Rocketing RAM prices are the talk of the PC gaming town at the moment, but ask people which tech hardware company is set to make the most money out of the current AI boom, and many will tell you it’s Nvidia. They stand a good chance of being correct, too, when it comes to any individual business, but new forecasts by tech consultancy firm Trendforce suggest that it will actually be memory manufacturers that will be swimming in money over the next 12 months.
As we all ponder just how to get the best gaming RAM for our system without having to skip a month’s rent or remortgage the house, the likes of Micron and Samsung (though Trendforce doesn’t specify any particular companies) are set to make a combined $551b over the coming year, utterly dwarfing the $181.1b made by Nvidia in the last year.
Not only is this a vast sum of money compared to other big tech manufacturers, but it’s also a massive 134% increase on previous years. Notably, this AI boom windfall isn’t finding its way to other manufacturing sectors quite so readily. Trendforce predicts a still very healthy $218.7b in revenue for general silicon chip production foundries – think Global Foundries and TSMC (which makes AMD and Nvidia’s chips) – with their revenue expected to rise by just 25%.
This forecast is also centered on the producers of the memory chips used in PC RAM, GPUs, and other products, rather than on the PC RAM makers themselves. So, it’s not the likes of Corsair, but who Corsair buys its chips from.
Overall revenue doesn’t necessarily mean profit for a company, of course, and Trendforce doesn’t explicitly explore the potential profit margins for the sector. However, it does point out that “supply shortages are unlikely to be resolved soon, [so] memory suppliers maintain very strong pricing power.” In other words, the companies can charge what they like, which is generally a pretty strong sign of high profitability.
The chart above highlights just how drastic the uptick in memory revenue is set to be, with none of the previous 10 years on the chart showing anywhere near such a dramatic change.
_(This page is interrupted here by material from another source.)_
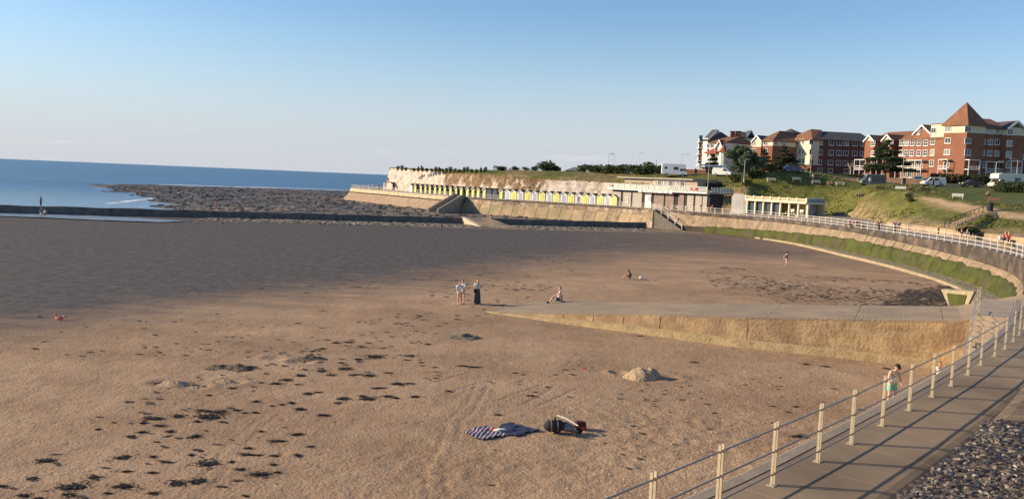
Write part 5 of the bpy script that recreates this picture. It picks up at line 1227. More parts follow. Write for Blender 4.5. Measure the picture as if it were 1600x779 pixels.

Notably, it’s the sheer scale that’s so incredible. It’s one thing for a single company or a previously low-value sector to suddenly get a boom in business, but for an entire sector to suddenly be asking for an extra $200b+ from the world economy, well, that’s a whole other level.
What does this mean for us trying to buy RAM, GPUs, gaming laptops, and gaming PCs at affordable prices? Not a great deal that we didn’t already know. The rise in RAM prices over the last few months has been well documented, and these forecasts don’t specifically suggest there will be further increases. Merely that, lo and behold, when you quadruple the price of something, you get to make a lot more money from it.
We just live in hope that the RAM price predictions of the head of PR for graphics card maker, Sapphire, do pan out, and we see this madness settle down within the next six months.